さて、「きらきらひかる」で松岡監督は、登場人物をみんないいヤツに見せてしまう、と書いたけど、この作品は、原作において既に登場人物がものすごくいい人なんですよね。つまり「いい人×いい人」。で、そのかけ算のせいなのか、心にひっかかりがなくて、さらーっと流れていくような出来映えになっている。それが、静謐な雰囲気を出していると言えばそうなんだけど、物足りなくもある。

それと日頃から共に演劇活動をやっている岸谷五朗と寺島康文が主役の男ふたりなので、内輪でやってる感じが否めない。この物語は男女4人が主人公で、ほぼそれ以外の役者は出てこない。ほとんど登場人物がこれだけってなると、どうしても人間関係において少し摩擦があったり、思いの行き違いが出てくるところこそが面白みになるはず。それがどうも内輪ノリっぽい雰囲気が邪魔をしている。

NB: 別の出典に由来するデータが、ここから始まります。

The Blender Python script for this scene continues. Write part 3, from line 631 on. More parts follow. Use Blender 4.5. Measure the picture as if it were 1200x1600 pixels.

男女4人の物語で言うと、大谷健太郎監督の「アベック モン マリ」や「とらばいゆ」という作品があるけど、おんなじミニマム感でもこちらの方が、心のすれ違いで起きるスリルが堪能できる。それは、やっぱり配役に追うところも大きいのだ。それから、岸谷五朗なんですがね。切なさが伝わって来ない。彼は愛子を愛しているからこそ、他の男に手放すんですよ。だったら、もっと苦悩があるはずなんだけどなあ。

そんな中、愛子という女性を演じている夏川結衣の存在感が際だっている。夏川結衣は、表面的には「いい人」に見えるけど、その向こうに何か別のものを抱えている、そんな役どころがうまいですね。見た目は清純な感じだけど、心の奥深くに何かを秘めている芯の強さを感じる。そんな彼女の雰囲気が愛子という役にぴったりハマっていた。